イオンが45パーセント以上の議決権を保有している以上、取締役が特別決議で任期途中に解任されることはないわけですが、
新親会社としては株式を取得し次第、ダイエーを連結子会社化したいと思うのは当然でしょう。
しかし、取締役を解任するには3分の2以上の議決権が必要なため、取締役の交代のためには任期満了まで待たないといけないわけです。
取締役の任期は原則的には2年間ですから、仮に定時株主総会の直後に新親会社が議決権の過半数を取得したのだとしたら、
新親会社はダイエーを連結子会社とするために2年間も待たないといけないことになります。
会社の意思決定機関を支配していると言うためには、議決権割合の過半数を保有しているだけでは不十分であり、
日々の経営や業務執行などを考えればやはり取締役会も支配していることが必要となるでしょう。

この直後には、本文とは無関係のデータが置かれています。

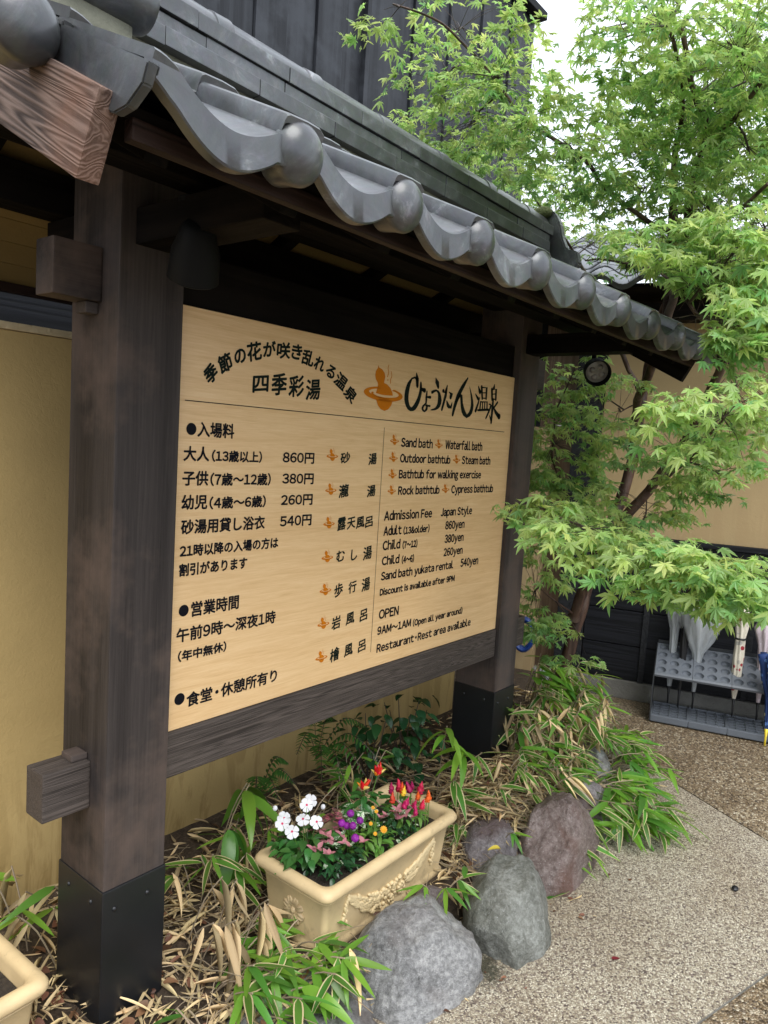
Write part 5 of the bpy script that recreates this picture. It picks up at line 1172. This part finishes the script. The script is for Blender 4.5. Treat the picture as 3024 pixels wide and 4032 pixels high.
# ------------------------------------------------------------------ umbrellas in the rack
def umbrella(label, s_, n_, ztop, zsleeve, mat, prf, tip='umbrella_black', folds=8, amp=.18, handle=None, ferrule=True, lean=(0, 0)):
    """closed umbrella standing point down; prf = (radius, height above its tip end)"""
    base = RW(s_, n_, zsleeve); t = thing('umbrella', label, 'umbrella', tuple(base), 'umbrellas standing in the rack')
    n = 40; vs = []; fs = []
    for r_, z in prf:
        for k in range(n):
            a = k*math.tau/n; q = r_*(1+amp*math.sin(folds*a+z*9)+amp*.3*math.sin(3*a+z*20)); vs.append((q*math.cos(a), q*math.sin(a), z))
    for i in range(len(prf)-1):
        for k in range(n): k2 = (k+1) % n; fs.append((i*n+k, i*n+k2, (i+1)*n+k2, (i+1)*n+k))
    o = from_data('canopy', vs, fs, mat, t, base, True); o.rotation_euler = (lean[0], lean[1], 0)
    b2 = base; tube('shaft', [b2+Vector((0, 0, -.05)), b2+Vector((lean[1]*.3, -lean[0]*.3, prf[-1][1]+.12))], .004, 'umbrella_black' if mat != 'clear_vinyl' else 'white_metal', t, 8)
    vs2, fs2 = lathe([(.0001, -.11), (.0045, -.108), (.006, -.05), (.010, -.0), (.0001, .002)], 12); from_data('ferrule', vs2, fs2, tip, t, base, True)
    if handle: 
        hz = prf[-1][1]+.10; P = [base+Vector((0, 0, hz))]+[base+Vector((0, 0, hz+.07))+(BU*(.025-.025*math.cos(a))+Vector((0, 0, .025*math.sin(a)))) for a in np.linspace(0, math.pi, 8)]
        tube('handle', P, .008, handle, t, 8)
    return t
umbrella('narrow clear vinyl umbrella furled at the left end of the rack', .075, .20, 0, -.60, 'clear_vinyl', [(.010, 0), (.015, .06), (.019, .15), (.021, .30), (.024, .36), (.045, .45), (.060, .50), (.035, .505), (.012, .52)], handle='white_metal', amp=.22)
umbrella('black umbrella behind the clear ones, mostly hidden by leaves', .135, .16, 0, -.60, 'umbrella_black', [(.008, 0), (.014, .1), (.022, .3), (.024, .45), (.012, .5)], handle='umbrella_black')
umbrella('wide half-open clear vinyl umbrella in the middle of the rack', .215, .17, 0, -.60, 'clear_vinyl', [(.010, 0), (.016, .08), (.022, .18), (.032, .24), (.075, .32), (.115, .42), (.138, .50), (.140, .53), (.120, .54)], folds=9, amp=.10, handle='white_metal')
u_ = umbrella('cream umbrella with dark red flowers, strapped tight', .43, .10, 0, -.58, 'floral_fabric', [(.008, 0), (.014, .05), (.024, .12), (.026, .25), (.024, .37), (.036, .46), (.024, .52), (.018, .58), (.010, .60)], folds=7, amp=.2, lean=(.0, .03))
vs, fs = lathe([(.0285, -.006), (.031, -.004), (.031, .004), (.0285, .006)], 20); from_data('strap', vs, fs, 'umbrella_black', u_, RW(.43, .10, -.58+.36), True)
umbrella('pale pink umbrella with a bright blue handle', .565, .17, 0, -.60, 'pink_fabric', [(.008, 0), (.016, .1), (.022, .2), (.030, .34), (.055, .44), (.026, .52), (.012, .56)], folds=7, amp=.22, handle='umbrella_handle_blue')
u_ = umbrella('blue star-patterned child umbrella with a yellow tip at the right edge', .60, -.035, 0, -.68, 'blue_fabric', [(.008, 0), (.016, .1), (.020, .18), (.050, .28), (.062, .38), (.068, .42), (.03, .43)], tip='yellow_plastic', folds=8, amp=.25)
bm = bmesh.new()
for k in range(9):
    a = k*math.tau/9; r = bmesh.ops.create_icosphere(bm, subdivisions=2, radius=.008)
    for v in r['verts']: v.co += Vector((.016*math.cos(a), .016*math.sin(a), .004*math.sin(a*3)))
from_bm('yellow_beads', bm, 'yellow_plastic', u_, RW(.60, -.035, -.68+.445), True)
# ------------------------------------------------------------------ maple
mt = thing('maple_tree', 'Japanese maple with bright green leaves and dark leaning trunks right of the notice board', 'tree', (2.6, .08, SZ))
def wob(P, a=.012):
    out = []
    for i, p in enumerate(P): out.append(p+Vector((noise.noise(p*9), noise.noise(p*9+Vector((5, 0, 0))), 0))*a)
    return out
LIMBS = []
def limb(name, pts, r0, r1, mat='bark', n=10):
    P = wob(smoothpath(pts, 7)); m_ = len(P); rad = [(r0+(r1-r0)*i/(m_-1))*(1+.10*noise.noise(P[i]*14)) for i in range(m_)]
    rad[0] *= 1.25 if name == 'trunk' else 1
    for i in range(0, m_, 2): LIMBS.append((P[i], rad[i]))
    return tube(name, P, rad, mat, mt, n)
limb('trunk', [(2.58, .12, -.74), (2.6, .082, -.5), (2.65, .033, -.143), (2.70, -.029, .247), (2.8, -.118, .656), (2.85, -.137, 1.057), (2.85, -.153, 1.278), (2.7, -.25, 1.5), (2.37, -.40, 1.7), (2.0, -.5, 1.8)], .040, .014)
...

通常、議決権割合の過半数を保有していれば、当然取締役も過半数もしくは全員が親会社の意思に沿った人物が選任されるとなるわけですが、
この場合イオンから派遣された取締役を任期途中に解任する手段というのはないわけです。
この問題の根本原因は何かと言えば、取締役の選任は普通決議なのに解任は特別決議である、という決議要件のねじれなのです。
株主の意思を尊重するため一旦選任された取締役は安易にそしてみだりに解任されるようなことがあってはならないから
取締役の解任は特別決議となっている、などという理屈が付いていたりしますが、
会社は将来に向かって進んでいるのですから、現株主の意思を一番尊重すべきでしょう。
この場合、新親会社は一体いつからダイエーを連結子会社とすべきなのは判然としないところがあるでしょう。

 


以上のような問題が旧商法ではあったわけですが、現会社法では取締役の解任も普通決議となっていますので、最大2年間も待つことなく、
過半数の議決権を取得=株主総会の支配=親会社による新しい全取締役の選任=取締役会の支配=連結子会社に該当、
ということが過半数の議決権を取得と同時に可能です。
このねじれは、取締役の選任と解任の決議要件のねじれだったわけですが、会社の運営に限らず、社会一般のことは何でも、
結局、物事は全て多数決で決定していくのが一番問題がない方法であり、最大多数の最大幸福を実現する方法なのだと思います。
そうでないといつまで経っても話が先に進まなかったり、少数意見により物事を決定していくことになるわけです。
そういったことを考えますと、「そもそも特別決議という考え方はおかしい」という点に行き着くわけです。
「議案の決議は過半数か否かのみ」もしくは「最大の票を得たのはどの案か」で物事は決めていく以外ないと思います。